People unable to donate their money, or worry that what they give isn’t enough, can find local charities to donate their time to. Many charities rely heavily on volunteers to package, distribute, or even grow their food.
Kids Coalition Against Hunger packs boxes full of packets of dried food, which then get sent out to where they’re needed. Volunteers pack all of the boxes.
“Yes, we need food, we need money to do all this, but I feel like once people actually take time to serve, then they’re gonna be more amped to do it more often,” Stillwell said. “I love to serve, that’s my life. People don’t understand it, but until you do it, you don’t get it, you know? Just knowing that you’re giving back to people that actually need it, that’s what it’s all about. You don’t need recognition, you just need to do it.”
Many organizations involved with KCAH, like Circle K — a college level service organization — organize their own food packing events.
“Something you’ll find common with a lot of Circle K clubs is a lot of us tend to do a Kids Against Hunger food project,” Godley said. “That one is always super fun, but some clubs find it hard to raise the money, because you have to pay up front to package the meals that we do. Once you raise the money, you can host a food packaging event, with all your volunteers coming together. It’s an amazing project, and I know my home club at Northwood University, we do it every year, just a small one. It’s always super fun. We invite our whole school to join us, and a lot of them don’t realize where the food goes. One third generally stays local, one third goes wherever it’s needed internationally, and then another third is stored in Detroit in a warehouse to be sent out for disaster relief.”

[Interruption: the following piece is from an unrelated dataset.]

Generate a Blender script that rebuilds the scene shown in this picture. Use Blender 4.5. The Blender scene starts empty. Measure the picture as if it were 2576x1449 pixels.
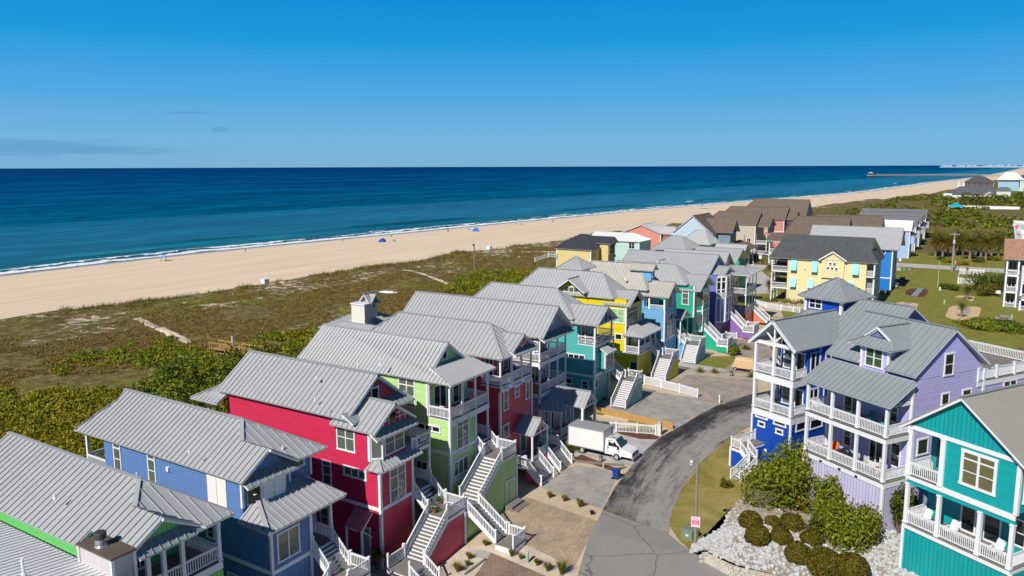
import bpy, bmesh, math, random
import numpy as np
from mathutils import Vector, Matrix
random.seed(7); RNG=np.random.default_rng(7)
SC=bpy.context.scene; COL=SC.collection
# ------------------------------------------------------------------ survey camera (turns a photo point on a known plane into metres)
F=2230.;PY0=813.;PX0=1500.;ROLL=0.0032;HC=32.0;AZ=math.radians(58.3);PIT=math.atan(325/2230.)
fw=(math.sin(AZ)*math.cos(PIT),math.cos(AZ)*math.cos(PIT),-math.sin(PIT))
_r=(math.cos(AZ),-math.sin(AZ),0.);_u=(math.sin(AZ)*math.sin(PIT),math.cos(AZ)*math.sin(PIT),math.cos(PIT))
_c,_s=math.cos(ROLL),math.sin(ROLL)
rt=tuple(_c*a-_s*b for a,b in zip(_r,_u)); upv=tuple(_s*a+_c*b for a,b in zip(_r,_u))
VW={'A':(2550,1200,450/1336),'B':(600,1288,400/1449),'C':(1050,1200,500/1485),'D':(2180,950,520/1507),'E':(0,1250,700/2316),'F':(1500,950,450/1630),'G':(0,1088,1000/2415),'H':(700,1000,1000/2106),'I':(950,780,800/2229),'J':(1500,650,800/2318),'K':(2150,600,850/2239),'L':(2500,450,500/2070),'M':(1600,600,700/2576),'N':(2500,750,500/2415),'O':(1400,1000,800/1685),'P':(2000,1000,1000/2106),'Q':(900,600,800/2576),'R':(0,700,1000/2415),'S':(2200,660,400/2229),'T':(2750,480,250/1647),'U':(2750,680,250/1294),'W':(2100,600,300/2174),'X':(1800,640,350/2536),'Y':(1950,900,300/1449),'B2':(2100,1300,600/1266),'Z':(0,0,1.)}
def ray(v,x,y):
    a,b,s=VW[v];x=(a+x*s-PX0)/F;y=-(b+y*s-PY0)/F
    return tuple(fw[i]+x*rt[i]+y*upv[i] for i in range(3))
def hz(x,y):            # street-side ground height
    return -0.9*min(1,max(0,(58-x)/10.))+min(1,max(0,(x-86.5)/2))*min(1,max(0,(165-x)/15))*min(.72,max(0,.06*(y-30)))
def gz(v,x,y,z=0):
    d=ray(v,x,y);t=(z-HC)/d[2];return Vector((d[0]*t,d[1]*t,z))
def gt(v,x,y,dz=0):
    p=gz(v,x,y,0)
    for _ in range(6): p=gz(v,x,y,hz(p.x,p.y)+dz)
    return p
def py(v,x,y,Y): d=ray(v,x,y);t=Y/d[1];return Vector((d[0]*t,Y,HC+d[2]*t))
def pxx(v,x,y,X): d=ray(v,x,y);t=X/d[0];return Vector((X,d[1]*t,HC+d[2]*t))
# ------------------------------------------------------------------ materials
MATS={}
def nodes(name):
    m=bpy.data.materials.new(name); m.use_nodes=True
    return m,m.node_tree.nodes,m.node_tree.links,m.node_tree.nodes['Principled BSDF']
def mk(n,t,**k):
    q=n.new(t)
    for a,b in k.items(): setattr(q,a,b)
    return q
def setin(nd,**k):
    for a,b in k.items(): nd.inputs[a].default_value=b
def c4(c,f=1.): return (c[0]*f,c[1]*f,c[2]*f,1)
def plain(name,col,rough=.5,metal=0.,var=.12,scale=1.5,bump=0.,bscale=20,spec=.5):
    if name in MATS: return MATS[name]
    m,n,l,p=nodes(name); setin(p,Roughness=rough,Metallic=metal); p.inputs['Specular IOR Level'].default_value=spec
    tc=mk(n,'ShaderNodeTexCoord'); no=mk(n,'ShaderNodeTexNoise'); setin(no,Scale=scale,Detail=5.,Roughness=.65)
    l.new(tc.outputs['Object'],no.inputs['Vector'])
    mx=mk(n,'ShaderNodeMix',data_type='RGBA'); mx.inputs[6].default_value=c4(col,1-var); mx.inputs[7].default_value=c4(col,1+var)
    l.new(no.outputs['Fac'],mx.inputs[0]); l.new(mx.outputs[2],p.inputs['Base Color'])
    if bump:
        nb=mk(n,'ShaderNodeTexNoise'); setin(nb,Scale=bscale,Detail=4.); l.new(tc.outputs['Object'],nb.inputs['Vector'])
        b=mk(n,'ShaderNodeBump'); setin(b,Strength=bump,Distance=.05); l.new(nb.outputs['Fac'],b.inputs['Height']); l.new(b.outputs[0],p.inputs['Normal'])
    MATS[name]=m; return m
def math_(n,l,op,a,b=None,c=None):
    q=mk(n,'ShaderNodeMath',operation=op)
    for i,v in enumerate((a,b,c)):
        if v is None: continue
        if isinstance(v,(int,float)): q.inputs[i].default_value=v
        else: l.new(v,q.inputs[i])
    return q.outputs[0]
def siding(name,col,mode='lap',pitch=.19,rough=.45):
    """painted boards: 'lap' = horizontal clapboard, 'batten' = vertical boards"""
    key='siding_'+name+'_'+mode
    if key in MATS: return MATS[key]
    m,n,l,p=nodes(key); setin(p,Roughness=rough)
    tc=mk(n,'ShaderNodeTexCoord'); sx=mk(n,'ShaderNodeSeparateXYZ'); l.new(tc.outputs['Object'],sx.inputs[0])
    co=sx.outputs[2] if mode=='lap' else math_(n,l,'ADD',sx.outputs[0],sx.outputs[1])
    if mode!='lap': pitch=.32
    fr=math_(n,l,'FRACT',math_(n,l,'MULTIPLY',co,1/pitch))
    idn=math_(n,l,'FLOOR',math_(n,l,'MULTIPLY',co,1/pitch))
    wn=mk(n,'ShaderNodeTexWhiteNoise',noise_dimensions='1D'); l.new(idn,wn.inputs['W'])
    no=mk(n,'ShaderNodeTexNoise'); setin(no,Scale=.9,Detail=6.,Roughness=.7); l.new(tc.outputs['Object'],no.inputs['Vector'])
    no2=mk(n,'ShaderNodeTexNoise'); setin(no2,Scale=1.,Detail=4.,Roughness=.7); mpv=mk(n,'ShaderNodeMapping'); mpv.inputs['Scale'].default_value=(3.,3.,.22); l.new(tc.outputs['Object'],mpv.inputs[0]); l.new(mpv.outputs[0],no2.inputs['Vector'])
    f=math_(n,l,'ADD',math_(n,l,'MULTIPLY',no.outputs['Fac'],.55),math_(n,l,'ADD',math_(n,l,'MULTIPLY',wn.outputs[0],.25),math_(n,l,'MULTIPLY',no2.outputs['Fac'],.2)))
    mx=mk(n,'ShaderNodeMix',data_type='RGBA'); mx.inputs[6].default_value=c4(col,.76); mx.inputs[7].default_value=c4(col,1.14)
    l.new(f,mx.inputs[0])
    gap=math_(n,l,'LESS_THAN',fr,.12 if mode=='lap' else .13)     # board joint, with the shade of its groove put into the colour
    m2=mk(n,'ShaderNodeMix',data_type='RGBA'); m2.inputs[7].default_value=c4(col,.55)
    l.new(gap,m2.inputs[0]); l.new(mx.outputs[2],m2.inputs[6]); l.new(m2.outputs[2],p.inputs['Base Color'])
    b=mk(n,'ShaderNodeBump'); setin(b,Strength=.7,Distance=.03)
    if mode=='lap': l.new(math_(n,l,'SUBTRACT',1.,fr),b.inputs['Height'])
    else: l.new(math_(n,l,'LESS_THAN',fr,.2),b.inputs['Height'])
    l.new(b.outputs[0],p.inputs['Normal']); MATS[key]=m; return m
def roofmat(name,col,metal=.35,rough=.38,var=.08):
    if name in MATS: return MATS[name]
    m,n,l,p=nodes(name); setin(p,Roughness=rough,Metallic=metal); p.inputs['Specular IOR Level'].default_value=.3
    tc=mk(n,'ShaderNodeTexCoord'); no=mk(n,'ShaderNodeTexNoise'); setin(no,Scale=.55,Detail=7.,Roughness=.65); l.new(tc.outputs['Object'],no.inputs['Vector'])
    no2=mk(n,'ShaderNodeTexNoise'); setin(no2,Scale=14.,Detail=2.); l.new(tc.outputs['Object'],no2.inputs['Vector'])
    f=math_(n,l,'ADD',math_(n,l,'MULTIPLY',no.outputs['Fac'],.75),math_(n,l,'MULTIPLY',no2.outputs['Fac'],.25))
    mx=mk(n,'ShaderNodeMix',data_type='RGBA'); mx.inputs[6].default_value=c4(col,1-var*2); mx.inputs[7].default_value=c4(col,1+var*2)
    l.new(f,mx.inputs[0]); l.new(mx.outputs[2],p.inputs['Base Color'])
    rr=mk(n,'ShaderNodeMapRange'); setin(rr,**{'To Min':rough-.08,'To Max':rough+.14}); l.new(no.outputs['Fac'],rr.inputs[0]); l.new(rr.outputs[0],p.inputs['Roughness'])
    b=mk(n,'ShaderNodeBump'); setin(b,Strength=.12,Distance=.02); l.new(no2.outputs['Fac'],b.inputs['Height']); l.new(b.outputs[0],p.inputs['Normal'])
    MATS[name]=m; return m
def shingle(name,col):
    if name in MATS: return MATS[name]
    m,n,l,p=nodes(name); setin(p,Roughness=.9)
    tc=mk(n,'ShaderNodeTexCoord'); vo=mk(n,'ShaderNodeTexVoronoi'); setin(vo,Scale=3.5); l.new(tc.outputs['Object'],vo.inputs['Vector'])
    no=mk(n,'ShaderNodeTexNoise'); setin(no,Scale=2.,Detail=8.,Roughness=.8); l.new(tc.outputs['Object'],no.inputs['Vector'])
    hs=mk(n,'ShaderNodeSeparateColor'); l.new(vo.outputs['Color'],hs.inputs[0])
    f=math_(n,l,'ADD',math_(n,l,'MULTIPLY',hs.outputs[0],.5),math_(n,l,'MULTIPLY',no.outputs['Fac'],.5))
    mx=mk(n,'ShaderNodeMix',data_type='RGBA'); mx.inputs[6].default_value=c4(col,.55); mx.inputs[7].default_value=c4(col,1.5)
    l.new(f,mx.inputs[0]); l.new(mx.outputs[2],p.inputs['Base Color'])
    b=mk(n,'ShaderNodeBump'); setin(b,Strength=.4,Distance=.03); l.new(f,b.inputs['Height']); l.new(b.outputs[0],p.inputs['Normal'])
    MATS[name]=m; return m
WHITE=plain('white_trim',(.76,.77,.78),.4,var=.05,scale=2.5)
CREAM=plain('cream_trim',(.66,.62,.55),.5,var=.06)
GREY=roofmat('grey_metal_roof',(.355,.362,.365),metal=.0,rough=.45)
PALE=roofmat('pale_metal_roof',(.415,.42,.415),metal=.0)
SLATE=roofmat('slate_metal_roof',(.245,.272,.278),metal=.0)
STAIN=roofmat('stained_metal_roof',(.42,.40,.345),metal=.0,var=.15)
WROOF=roofmat('white_metal_roof',(.70,.70,.70),metal=.0)
DROOF=roofmat('dark_metal_roof',(.075,.08,.095))
BROWNSH=shingle('brown_shingle',(.135,.10,.075)); CHAR=shingle('charcoal_shingle',(.065,.07,.07)); TANSH=shingle('tan_shingle',(.30,.17,.10)); GREYSH=shingle('grey_shingle',(.13,.135,.145))
GLASS=plain('window_glass',(.012,.016,.02),.04,var=.3,scale=.4,spec=1.)
BLIND=plain('glass_with_blinds',(.10,.125,.105),.12,var=.25,scale=.5,spec=.8)
LBLIND=plain('glass_with_pale_blinds',(.105,.135,.115),.08,var=.5,scale=.8,spec=1.)
DECK=plain('weathered_deck_boards',(.185,.165,.145),.8,var=.2,scale=3)
DKDECK=plain('dark_deck_edge',(.07,.05,.045),.7)
SHUT=plain('white_storm_shutter',(.78,.77,.75),.35,var=.04)
DARK=plain('dark_interior',(.02,.02,.022),.8)
BLACK=plain('black_plastic',(.015,.015,.016),.45)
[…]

Opportunities exist for people of all ages to get involved. Many high schools operate Key Clubs for students to join. After high school, Circle K accepts members in college. Even after graduation, local Kiwanis clubs accept new members.
“A lot of [funding that Key Club receives] goes to different service projects that we do,” Rollins said. “Mainly, for the district, one of our big ones is that we do a food packaging at our conference in March. District wise, it goes toward administrative expenses, but for the individual clubs, it goes toward a lot of service project that they put on. One of the big ones is raising money by doing a fashion show, and that goes towards Kids Against Hunger.”
Gleaners operates the Livingston Victory Garden in Brighton, Michigan, where they grow fresh, organic food for donation pantries. Rows and rows of beds for vegetables line the gardens. Wooden stakes stick out of the ground, each with a sign attached so that volunteers know what grows where. Volunteers create beds to grow food, spread compost, seeds and mulch, weed the gardens, transplant and harvest crops. The food grown here provides people with the nutritious food they lack from donated canned goods. The garden ceases to exist without monetary donations and volunteers’ hard work.
While canned food is a convenient way to donate this holiday season, it certainly is not the most nutritious or cost-effective way. Instead of dropping a can in that box, why not find a local charity to send a check to, or volunteer with?